[BEGIN]
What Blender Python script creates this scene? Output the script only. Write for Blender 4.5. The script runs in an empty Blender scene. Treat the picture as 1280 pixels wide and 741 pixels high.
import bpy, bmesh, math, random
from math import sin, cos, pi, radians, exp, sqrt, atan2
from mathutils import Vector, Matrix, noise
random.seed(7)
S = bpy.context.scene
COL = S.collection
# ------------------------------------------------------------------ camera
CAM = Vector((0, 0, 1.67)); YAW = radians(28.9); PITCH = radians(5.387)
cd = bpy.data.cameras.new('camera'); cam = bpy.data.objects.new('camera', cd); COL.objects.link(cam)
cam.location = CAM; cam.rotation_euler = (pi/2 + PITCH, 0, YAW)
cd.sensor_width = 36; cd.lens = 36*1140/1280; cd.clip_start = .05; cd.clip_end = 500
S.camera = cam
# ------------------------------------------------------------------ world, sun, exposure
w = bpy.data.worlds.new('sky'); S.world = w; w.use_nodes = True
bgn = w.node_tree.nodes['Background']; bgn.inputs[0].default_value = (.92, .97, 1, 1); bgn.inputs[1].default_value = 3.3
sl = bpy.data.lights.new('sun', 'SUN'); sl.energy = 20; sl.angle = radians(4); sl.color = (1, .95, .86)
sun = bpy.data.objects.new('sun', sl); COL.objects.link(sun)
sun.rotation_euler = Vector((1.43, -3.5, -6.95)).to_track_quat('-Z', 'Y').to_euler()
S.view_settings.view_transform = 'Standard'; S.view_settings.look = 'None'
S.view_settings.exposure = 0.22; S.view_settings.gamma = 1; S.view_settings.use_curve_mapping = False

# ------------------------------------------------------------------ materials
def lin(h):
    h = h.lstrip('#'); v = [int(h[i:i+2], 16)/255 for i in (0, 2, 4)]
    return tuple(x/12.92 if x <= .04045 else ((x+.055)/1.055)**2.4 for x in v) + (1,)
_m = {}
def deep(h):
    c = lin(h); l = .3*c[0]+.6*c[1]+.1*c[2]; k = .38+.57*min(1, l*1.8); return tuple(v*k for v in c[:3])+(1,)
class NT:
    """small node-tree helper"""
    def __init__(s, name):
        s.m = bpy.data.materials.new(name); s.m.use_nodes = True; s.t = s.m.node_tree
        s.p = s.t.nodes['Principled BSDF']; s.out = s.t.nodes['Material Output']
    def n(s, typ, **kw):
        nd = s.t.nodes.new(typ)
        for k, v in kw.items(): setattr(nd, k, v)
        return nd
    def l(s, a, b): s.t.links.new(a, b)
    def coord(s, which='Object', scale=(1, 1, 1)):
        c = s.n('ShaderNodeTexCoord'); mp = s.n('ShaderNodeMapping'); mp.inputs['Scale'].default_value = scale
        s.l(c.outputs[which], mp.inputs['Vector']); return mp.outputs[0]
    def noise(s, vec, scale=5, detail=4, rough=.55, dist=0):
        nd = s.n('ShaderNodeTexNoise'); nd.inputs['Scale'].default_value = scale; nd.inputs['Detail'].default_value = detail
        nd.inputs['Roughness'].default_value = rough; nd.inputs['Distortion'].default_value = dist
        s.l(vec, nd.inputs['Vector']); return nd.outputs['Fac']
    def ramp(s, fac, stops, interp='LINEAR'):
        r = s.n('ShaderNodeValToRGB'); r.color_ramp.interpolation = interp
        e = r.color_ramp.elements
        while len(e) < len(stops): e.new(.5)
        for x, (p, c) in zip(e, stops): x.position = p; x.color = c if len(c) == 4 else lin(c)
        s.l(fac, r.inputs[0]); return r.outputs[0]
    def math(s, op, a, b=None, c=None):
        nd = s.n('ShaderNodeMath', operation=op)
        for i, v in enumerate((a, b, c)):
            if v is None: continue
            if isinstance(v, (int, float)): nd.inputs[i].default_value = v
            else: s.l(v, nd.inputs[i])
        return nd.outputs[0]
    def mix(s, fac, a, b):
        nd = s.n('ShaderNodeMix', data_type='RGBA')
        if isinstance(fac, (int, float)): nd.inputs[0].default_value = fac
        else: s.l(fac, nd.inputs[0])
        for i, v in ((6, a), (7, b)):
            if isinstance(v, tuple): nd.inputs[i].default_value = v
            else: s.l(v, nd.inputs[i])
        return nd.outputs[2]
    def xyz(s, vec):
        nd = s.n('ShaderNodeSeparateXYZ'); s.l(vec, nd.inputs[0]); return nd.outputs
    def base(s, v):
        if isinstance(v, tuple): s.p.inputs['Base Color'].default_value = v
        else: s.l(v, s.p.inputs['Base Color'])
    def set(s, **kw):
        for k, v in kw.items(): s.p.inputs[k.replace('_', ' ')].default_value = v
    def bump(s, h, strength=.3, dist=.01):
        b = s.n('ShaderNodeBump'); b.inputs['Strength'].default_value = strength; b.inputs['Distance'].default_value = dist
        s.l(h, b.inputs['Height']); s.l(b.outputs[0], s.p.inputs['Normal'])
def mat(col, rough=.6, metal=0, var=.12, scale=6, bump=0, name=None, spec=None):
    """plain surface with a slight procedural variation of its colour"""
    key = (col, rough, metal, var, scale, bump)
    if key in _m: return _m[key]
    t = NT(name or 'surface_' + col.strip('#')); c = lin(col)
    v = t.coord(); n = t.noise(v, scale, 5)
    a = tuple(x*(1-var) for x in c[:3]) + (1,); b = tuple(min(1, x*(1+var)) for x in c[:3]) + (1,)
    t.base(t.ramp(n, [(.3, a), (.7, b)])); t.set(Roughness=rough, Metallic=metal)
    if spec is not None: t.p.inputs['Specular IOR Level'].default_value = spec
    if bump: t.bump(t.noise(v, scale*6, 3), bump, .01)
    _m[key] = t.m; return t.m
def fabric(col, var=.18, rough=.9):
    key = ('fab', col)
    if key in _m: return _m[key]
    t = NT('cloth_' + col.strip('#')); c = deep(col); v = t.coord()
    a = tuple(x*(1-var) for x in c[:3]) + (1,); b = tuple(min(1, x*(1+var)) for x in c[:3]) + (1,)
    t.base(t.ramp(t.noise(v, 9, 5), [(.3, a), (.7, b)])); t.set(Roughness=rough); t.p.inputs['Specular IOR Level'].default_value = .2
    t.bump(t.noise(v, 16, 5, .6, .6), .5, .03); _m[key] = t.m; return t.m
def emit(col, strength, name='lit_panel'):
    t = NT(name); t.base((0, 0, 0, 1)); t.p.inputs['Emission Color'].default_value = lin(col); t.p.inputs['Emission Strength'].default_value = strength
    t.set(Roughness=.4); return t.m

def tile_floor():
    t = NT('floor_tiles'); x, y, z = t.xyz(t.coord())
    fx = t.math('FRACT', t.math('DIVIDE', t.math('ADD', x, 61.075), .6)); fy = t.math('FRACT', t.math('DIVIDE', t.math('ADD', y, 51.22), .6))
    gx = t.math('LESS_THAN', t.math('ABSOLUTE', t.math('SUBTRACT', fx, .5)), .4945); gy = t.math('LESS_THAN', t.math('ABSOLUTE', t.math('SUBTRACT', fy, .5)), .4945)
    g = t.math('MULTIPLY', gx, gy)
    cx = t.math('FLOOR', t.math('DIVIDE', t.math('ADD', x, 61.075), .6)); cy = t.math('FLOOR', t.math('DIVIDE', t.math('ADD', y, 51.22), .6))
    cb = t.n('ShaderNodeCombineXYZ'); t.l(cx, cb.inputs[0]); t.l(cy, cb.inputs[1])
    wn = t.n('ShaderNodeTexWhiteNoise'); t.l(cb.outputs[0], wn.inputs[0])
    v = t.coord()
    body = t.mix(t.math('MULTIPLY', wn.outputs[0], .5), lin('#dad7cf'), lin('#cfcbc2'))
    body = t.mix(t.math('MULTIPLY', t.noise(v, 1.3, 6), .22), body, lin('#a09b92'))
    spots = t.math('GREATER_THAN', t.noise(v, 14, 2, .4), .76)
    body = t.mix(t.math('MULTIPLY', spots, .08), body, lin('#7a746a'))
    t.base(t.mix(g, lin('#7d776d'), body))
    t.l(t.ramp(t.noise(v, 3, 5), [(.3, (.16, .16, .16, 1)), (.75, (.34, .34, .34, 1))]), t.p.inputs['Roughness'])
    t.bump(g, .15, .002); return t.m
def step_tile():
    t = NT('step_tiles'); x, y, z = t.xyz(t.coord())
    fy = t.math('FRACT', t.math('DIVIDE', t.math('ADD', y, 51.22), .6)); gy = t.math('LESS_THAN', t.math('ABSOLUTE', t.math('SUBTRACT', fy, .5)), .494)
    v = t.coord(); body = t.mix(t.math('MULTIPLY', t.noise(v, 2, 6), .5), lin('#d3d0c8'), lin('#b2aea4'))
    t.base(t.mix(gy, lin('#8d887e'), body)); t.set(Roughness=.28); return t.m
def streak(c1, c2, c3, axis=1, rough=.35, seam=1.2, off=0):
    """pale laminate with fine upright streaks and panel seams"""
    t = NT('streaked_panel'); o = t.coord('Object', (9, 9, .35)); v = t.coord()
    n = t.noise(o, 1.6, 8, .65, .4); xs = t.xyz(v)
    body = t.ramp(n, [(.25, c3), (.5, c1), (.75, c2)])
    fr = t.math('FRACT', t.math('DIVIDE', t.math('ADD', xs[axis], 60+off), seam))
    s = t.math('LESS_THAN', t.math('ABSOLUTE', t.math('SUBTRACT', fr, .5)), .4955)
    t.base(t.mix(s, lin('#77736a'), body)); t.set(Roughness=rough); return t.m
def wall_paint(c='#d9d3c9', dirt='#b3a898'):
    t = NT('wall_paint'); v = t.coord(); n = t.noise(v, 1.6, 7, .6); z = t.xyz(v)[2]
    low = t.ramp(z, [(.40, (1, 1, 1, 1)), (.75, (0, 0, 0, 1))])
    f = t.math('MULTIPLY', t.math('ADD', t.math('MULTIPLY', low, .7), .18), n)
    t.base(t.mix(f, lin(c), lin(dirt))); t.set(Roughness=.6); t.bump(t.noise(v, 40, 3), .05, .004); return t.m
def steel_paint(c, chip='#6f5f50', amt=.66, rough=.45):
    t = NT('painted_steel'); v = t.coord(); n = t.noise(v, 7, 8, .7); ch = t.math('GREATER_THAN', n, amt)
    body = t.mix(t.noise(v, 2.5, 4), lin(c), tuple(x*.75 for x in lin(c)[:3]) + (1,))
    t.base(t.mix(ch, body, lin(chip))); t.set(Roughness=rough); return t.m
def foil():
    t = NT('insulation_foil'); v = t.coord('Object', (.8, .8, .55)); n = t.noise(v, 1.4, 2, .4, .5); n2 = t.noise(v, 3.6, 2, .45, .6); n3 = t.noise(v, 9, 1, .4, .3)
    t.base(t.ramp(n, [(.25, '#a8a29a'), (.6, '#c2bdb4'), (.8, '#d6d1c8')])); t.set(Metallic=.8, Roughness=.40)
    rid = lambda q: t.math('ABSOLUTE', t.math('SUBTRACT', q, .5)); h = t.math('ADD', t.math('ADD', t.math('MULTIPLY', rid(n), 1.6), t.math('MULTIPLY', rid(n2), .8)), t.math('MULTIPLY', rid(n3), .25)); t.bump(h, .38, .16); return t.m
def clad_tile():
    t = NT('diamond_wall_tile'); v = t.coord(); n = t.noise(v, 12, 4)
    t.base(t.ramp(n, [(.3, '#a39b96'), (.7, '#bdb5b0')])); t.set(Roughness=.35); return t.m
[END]
# [Problem to work on]
Set down, exactly as written, each line of the data from its opening line through the one containing "S.view_settings.exposure = 0.22;". Output nothing more.

# [Answer to the exercise]
What Blender Python script creates this scene? Output the script only. Write for Blender 4.5. The script runs in an empty Blender scene. Treat the picture as 1280 pixels wide and 741 pixels high.
import bpy, bmesh, math, random
from math import sin, cos, pi, radians, exp, sqrt, atan2
from mathutils import Vector, Matrix, noise
random.seed(7)
S = bpy.context.scene
COL = S.collection
# ------------------------------------------------------------------ camera
CAM = Vector((0, 0, 1.67)); YAW = radians(28.9); PITCH = radians(5.387)
cd = bpy.data.cameras.new('camera'); cam = bpy.data.objects.new('camera', cd); COL.objects.link(cam)
cam.location = CAM; cam.rotation_euler = (pi/2 + PITCH, 0, YAW)
cd.sensor_width = 36; cd.lens = 36*1140/1280; cd.clip_start = .05; cd.clip_end = 500
S.camera = cam
# ------------------------------------------------------------------ world, sun, exposure
w = bpy.data.worlds.new('sky'); S.world = w; w.use_nodes = True
bgn = w.node_tree.nodes['Background']; bgn.inputs[0].default_value = (.92, .97, 1, 1); bgn.inputs[1].default_value = 3.3
sl = bpy.data.lights.new('sun', 'SUN'); sl.energy = 20; sl.angle = radians(4); sl.color = (1, .95, .86)
sun = bpy.data.objects.new('sun', sl); COL.objects.link(sun)
sun.rotation_euler = Vector((1.43, -3.5, -6.95)).to_track_quat('-Z', 'Y').to_euler()
S.view_settings.view_transform = 'Standard'; S.view_settings.look = 'None'
S.view_settings.exposure = 0.22; S.view_settings.gamma = 1; S.view_settings.use_curve_mapping = False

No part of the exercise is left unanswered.